SUPPLIED MATERIAL
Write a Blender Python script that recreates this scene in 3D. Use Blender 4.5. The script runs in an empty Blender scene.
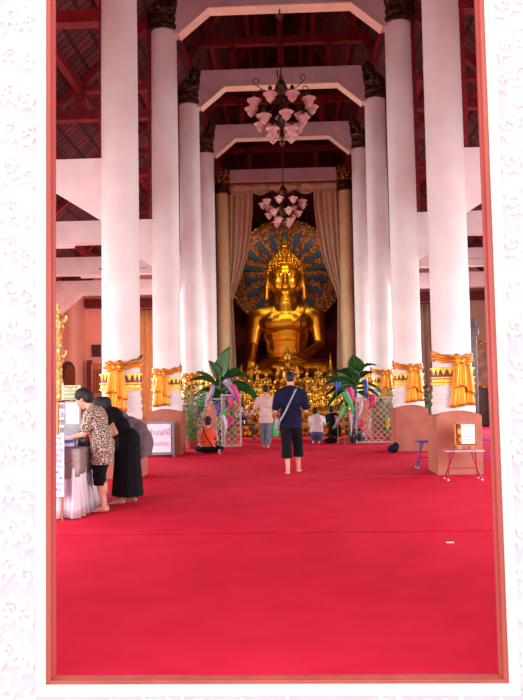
import bpy, bmesh, math, random
from mathutils import Vector, Matrix, noise
PI = math.pi
sin, cos = math.sin, math.cos
C = bpy.context.scene.collection
scene = bpy.context.scene

# ------------------------------------------------------------------ camera, world, big lights, exposure
F = 700.0
v = Vector((25.5 / F, -40.0 / F, -1.0)).normalized()          # world +Y seen by the camera
k = (-0.0175 * v.x + 1.0 * v.y) / -v.z
up = Vector((-0.0175, 1.0, k)); up = (up - v * up.dot(v)).normalized()
right = v.cross(up)
cam_d = bpy.data.cameras.new('camera')
cam = bpy.data.objects.new('camera', cam_d); C.objects.link(cam)
cam.matrix_world = Matrix.Translation((0, 0, 1.5)) @ Matrix((right, v, up)).to_4x4()
cam_d.sensor_fit = 'VERTICAL'; cam_d.sensor_height = 36.0; cam_d.lens = 36.0 * F / 700.0
cam_d.clip_start = 0.05; cam_d.clip_end = 200
scene.camera = cam

world = bpy.data.worlds.new('world'); scene.world = world; world.use_nodes = True
bg = world.node_tree.nodes['Background']
bg.inputs[0].default_value = (0.96, 0.98, 1.0, 1); bg.inputs[1].default_value = 2.2

def area(name, loc, rot, sx, sy, power, col, spread=180):
    l = bpy.data.lights.new(name, 'AREA'); l.shape = 'RECTANGLE'; l.size = sx; l.size_y = sy
    l.energy = power; l.color = col; l.spread = math.radians(spread)
    o = bpy.data.objects.new(name, l); C.objects.link(o); o.location = loc; o.rotation_euler = rot
    return o
WIN_Y = (6.4, 10.2, 14.6, 19.1, 23.6)
for y in WIN_Y:                                                # fill lamps added in unseen windows of the aisles
    for s in (-1, 1):
        area('aisle_fill', (s * 9.0, y, 2.4), (0, s * (PI / 2 - .3), 0), 3.2, 2.0, 600 if y > 23 else 135, (0.96, 0.98, 1.0), 130)
for s in (-1, 1):                                              # fill lamps added in two unseen openings of the front wall
    area('front_fill', (s * 5.6, 3.3, 2.3), (PI / 2 - .38, 0, 0), 2.6, 4.2, 350, (0.93, 0.97, 1.0), 120)

def spot(name, loc, target, power, size, col, blend=0.7, rad=0.15):
    l = bpy.data.lights.new(name, 'SPOT'); l.energy = power; l.spot_size = math.radians(size)
    l.spot_blend = blend; l.color = col; l.shadow_soft_size = rad
    o = bpy.data.objects.new(name, l); C.objects.link(o); o.location = loc
    o.rotation_euler = (Vector(target) - Vector(loc)).to_track_quat('-Z', 'Y').to_euler()
    return o
spot('altar_fill_spot', (-1.5, 26.3, 10.6), (.1, 34, 6.3), 750, 24, (1, 0.88, 0.66))  # unseen warm spots added to put highlights on the great statue
spot('altar_fill_spot', (1.5, 26.3, 10.6), (-.1, 34, 6.3), 750, 24, (1, 0.88, 0.66))
for s_x in (-1, 1): spot('mandorla_fill_spot', (s_x * 2.3, 32.4, 10.6), (s_x * .2, 35.6, 7.2), 260, 75, (1, 0.85, 0.62))  # unseen spots added to brighten the backing screen
for s_x in (-1, 1): spot('altar_fill_uplight', (s_x * 1.5, 29.4, 3.0), (0, 33.4, 7.0), 170, 40, (1, 0.88, 0.68), 0.8, 0.1)  # unseen spots added to light the statue's face from below
spot('altar_fill_spot', (0, 22.6, 10.6), (0, 28.5, 1.5), 1100, 42, (1, 0.88, 0.68))  # another added spot, brightening the stepped altar

vs = scene.view_settings
vs.view_transform = 'Standard'; vs.look = 'None'; vs.exposure = 0.0; vs.gamma = 1.0; vs.use_curve_mapping = False
scene.cycles.use_denoising = True
scene.cycles.max_bounces = 8; scene.cycles.diffuse_bounces = 5
scene.cycles.sample_clamp_indirect = 6.0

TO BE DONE
Retype everything in the material word for word, minus pictures.

WORKED SOLUTION
Write a Blender Python script that recreates this scene in 3D. Use Blender 4.5. The script runs in an empty Blender scene.
import bpy, bmesh, math, random
from mathutils import Vector, Matrix, noise
PI = math.pi
sin, cos = math.sin, math.cos
C = bpy.context.scene.collection
scene = bpy.context.scene

# ------------------------------------------------------------------ camera, world, big lights, exposure
F = 700.0
v = Vector((25.5 / F, -40.0 / F, -1.0)).normalized()          # world +Y seen by the camera
k = (-0.0175 * v.x + 1.0 * v.y) / -v.z
up = Vector((-0.0175, 1.0, k)); up = (up - v * up.dot(v)).normalized()
right = v.cross(up)
cam_d = bpy.data.cameras.new('camera')
cam = bpy.data.objects.new('camera', cam_d); C.objects.link(cam)
cam.matrix_world = Matrix.Translation((0, 0, 1.5)) @ Matrix((right, v, up)).to_4x4()
cam_d.sensor_fit = 'VERTICAL'; cam_d.sensor_height = 36.0; cam_d.lens = 36.0 * F / 700.0
cam_d.clip_start = 0.05; cam_d.clip_end = 200
scene.camera = cam

world = bpy.data.worlds.new('world'); scene.world = world; world.use_nodes = True
bg = world.node_tree.nodes['Background']
bg.inputs[0].default_value = (0.96, 0.98, 1.0, 1); bg.inputs[1].default_value = 2.2

def area(name, loc, rot, sx, sy, power, col, spread=180):
    l = bpy.data.lights.new(name, 'AREA'); l.shape = 'RECTANGLE'; l.size = sx; l.size_y = sy
    l.energy = power; l.color = col; l.spread = math.radians(spread)
    o = bpy.data.objects.new(name, l); C.objects.link(o); o.location = loc; o.rotation_euler = rot
    return o
WIN_Y = (6.4, 10.2, 14.6, 19.1, 23.6)
for y in WIN_Y:                                                # fill lamps added in unseen windows of the aisles
    for s in (-1, 1):
        area('aisle_fill', (s * 9.0, y, 2.4), (0, s * (PI / 2 - .3), 0), 3.2, 2.0, 600 if y > 23 else 135, (0.96, 0.98, 1.0), 130)
for s in (-1, 1):                                              # fill lamps added in two unseen openings of the front wall
    area('front_fill', (s * 5.6, 3.3, 2.3), (PI / 2 - .38, 0, 0), 2.6, 4.2, 350, (0.93, 0.97, 1.0), 120)

def spot(name, loc, target, power, size, col, blend=0.7, rad=0.15):
    l = bpy.data.lights.new(name, 'SPOT'); l.energy = power; l.spot_size = math.radians(size)
    l.spot_blend = blend; l.color = col; l.shadow_soft_size = rad
    o = bpy.data.objects.new(name, l); C.objects.link(o); o.location = loc
    o.rotation_euler = (Vector(target) - Vector(loc)).to_track_quat('-Z', 'Y').to_euler()
    return o
spot('altar_fill_spot', (-1.5, 26.3, 10.6), (.1, 34, 6.3), 750, 24, (1, 0.88, 0.66))  # unseen warm spots added to put highlights on the great statue
spot('altar_fill_spot', (1.5, 26.3, 10.6), (-.1, 34, 6.3), 750, 24, (1, 0.88, 0.66))
for s_x in (-1, 1): spot('mandorla_fill_spot', (s_x * 2.3, 32.4, 10.6), (s_x * .2, 35.6, 7.2), 260, 75, (1, 0.85, 0.62))  # unseen spots added to brighten the backing screen
for s_x in (-1, 1): spot('altar_fill_uplight', (s_x * 1.5, 29.4, 3.0), (0, 33.4, 7.0), 170, 40, (1, 0.88, 0.68), 0.8, 0.1)  # unseen spots added to light the statue's face from below
spot('altar_fill_spot', (0, 22.6, 10.6), (0, 28.5, 1.5), 1100, 42, (1, 0.88, 0.68))  # another added spot, brightening the stepped altar

vs = scene.view_settings
vs.view_transform = 'Standard'; vs.look = 'None'; vs.exposure = 0.0; vs.gamma = 1.0; vs.use_curve_mapping = False
scene.cycles.use_denoising = True
scene.cycles.max_bounces = 8; scene.cycles.diffuse_bounces = 5
scene.cycles.sample_clamp_indirect = 6.0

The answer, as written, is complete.